Instruction — All of the data must be printed exactly; please include every line.

Information supplied —
Begin

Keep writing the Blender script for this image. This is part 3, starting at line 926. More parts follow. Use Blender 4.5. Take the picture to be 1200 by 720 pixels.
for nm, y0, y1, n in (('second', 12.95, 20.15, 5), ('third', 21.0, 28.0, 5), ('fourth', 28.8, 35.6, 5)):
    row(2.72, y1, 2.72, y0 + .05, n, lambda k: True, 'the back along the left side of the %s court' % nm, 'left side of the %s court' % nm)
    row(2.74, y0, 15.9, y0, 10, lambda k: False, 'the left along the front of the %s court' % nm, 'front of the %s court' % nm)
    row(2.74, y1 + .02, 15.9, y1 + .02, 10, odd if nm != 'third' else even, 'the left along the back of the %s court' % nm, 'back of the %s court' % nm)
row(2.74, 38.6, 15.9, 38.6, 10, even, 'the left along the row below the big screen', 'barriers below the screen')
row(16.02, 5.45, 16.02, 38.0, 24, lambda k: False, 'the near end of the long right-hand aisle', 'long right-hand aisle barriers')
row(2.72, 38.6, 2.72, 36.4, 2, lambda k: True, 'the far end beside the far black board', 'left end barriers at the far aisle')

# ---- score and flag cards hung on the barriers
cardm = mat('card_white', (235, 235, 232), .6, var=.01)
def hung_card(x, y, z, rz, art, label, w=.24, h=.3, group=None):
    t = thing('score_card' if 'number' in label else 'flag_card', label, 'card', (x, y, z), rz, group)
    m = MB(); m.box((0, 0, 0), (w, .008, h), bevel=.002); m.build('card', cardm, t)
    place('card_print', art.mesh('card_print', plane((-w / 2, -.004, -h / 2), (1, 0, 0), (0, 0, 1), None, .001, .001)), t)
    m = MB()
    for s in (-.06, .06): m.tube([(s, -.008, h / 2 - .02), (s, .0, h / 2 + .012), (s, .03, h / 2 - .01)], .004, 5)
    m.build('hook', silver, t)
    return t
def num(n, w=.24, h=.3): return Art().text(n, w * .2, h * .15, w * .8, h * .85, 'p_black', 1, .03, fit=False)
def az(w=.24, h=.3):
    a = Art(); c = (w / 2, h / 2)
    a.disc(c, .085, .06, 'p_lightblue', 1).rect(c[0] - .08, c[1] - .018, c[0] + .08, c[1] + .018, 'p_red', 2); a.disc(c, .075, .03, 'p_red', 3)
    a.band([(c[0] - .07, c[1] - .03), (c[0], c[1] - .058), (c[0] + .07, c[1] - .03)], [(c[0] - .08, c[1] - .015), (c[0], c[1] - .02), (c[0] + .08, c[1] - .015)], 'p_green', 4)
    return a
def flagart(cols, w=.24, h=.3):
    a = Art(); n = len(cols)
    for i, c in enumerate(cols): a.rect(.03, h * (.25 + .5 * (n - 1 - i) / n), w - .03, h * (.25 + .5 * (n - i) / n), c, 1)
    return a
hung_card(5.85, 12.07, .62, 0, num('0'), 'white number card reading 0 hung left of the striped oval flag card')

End

Final answer —
Keep writing the Blender script for this image. This is part 3, starting at line 926. More parts follow. Use Blender 4.5. Take the picture to be 1200 by 720 pixels.
for nm, y0, y1, n in (('second', 12.95, 20.15, 5), ('third', 21.0, 28.0, 5), ('fourth', 28.8, 35.6, 5)):
    row(2.72, y1, 2.72, y0 + .05, n, lambda k: True, 'the back along the left side of the %s court' % nm, 'left side of the %s court' % nm)
    row(2.74, y0, 15.9, y0, 10, lambda k: False, 'the left along the front of the %s court' % nm, 'front of the %s court' % nm)
    row(2.74, y1 + .02, 15.9, y1 + .02, 10, odd if nm != 'third' else even, 'the left along the back of the %s court' % nm, 'back of the %s court' % nm)
row(2.74, 38.6, 15.9, 38.6, 10, even, 'the left along the row below the big screen', 'barriers below the screen')
row(16.02, 5.45, 16.02, 38.0, 24, lambda k: False, 'the near end of the long right-hand aisle', 'long right-hand aisle barriers')
row(2.72, 38.6, 2.72, 36.4, 2, lambda k: True, 'the far end beside the far black board', 'left end barriers at the far aisle')

# ---- score and flag cards hung on the barriers
cardm = mat('card_white', (235, 235, 232), .6, var=.01)
def hung_card(x, y, z, rz, art, label, w=.24, h=.3, group=None):
    t = thing('score_card' if 'number' in label else 'flag_card', label, 'card', (x, y, z), rz, group)
    m = MB(); m.box((0, 0, 0), (w, .008, h), bevel=.002); m.build('card', cardm, t)
    place('card_print', art.mesh('card_print', plane((-w / 2, -.004, -h / 2), (1, 0, 0), (0, 0, 1), None, .001, .001)), t)
    m = MB()
    for s in (-.06, .06): m.tube([(s, -.008, h / 2 - .02), (s, .0, h / 2 + .012), (s, .03, h / 2 - .01)], .004, 5)
    m.build('hook', silver, t)
    return t
def num(n, w=.24, h=.3): return Art().text(n, w * .2, h * .15, w * .8, h * .85, 'p_black', 1, .03, fit=False)
def az(w=.24, h=.3):
    a = Art(); c = (w / 2, h / 2)
    a.disc(c, .085, .06, 'p_lightblue', 1).rect(c[0] - .08, c[1] - .018, c[0] + .08, c[1] + .018, 'p_red', 2); a.disc(c, .075, .03, 'p_red', 3)
    a.band([(c[0] - .07, c[1] - .03), (c[0], c[1] - .058), (c[0] + .07, c[1] - .03)], [(c[0] - .08, c[1] - .015), (c[0], c[1] - .02), (c[0] + .08, c[1] - .015)], 'p_green', 4)
    return a
def flagart(cols, w=.24, h=.3):
    a = Art(); n = len(cols)
    for i, c in enumerate(cols): a.rect(.03, h * (.25 + .5 * (n - 1 - i) / n), w - .03, h * (.25 + .5 * (n - i) / n), c, 1)
    return a
hung_card(5.85, 12.07, .62, 0, num('0'), 'white number card reading 0 hung left of the striped oval flag card')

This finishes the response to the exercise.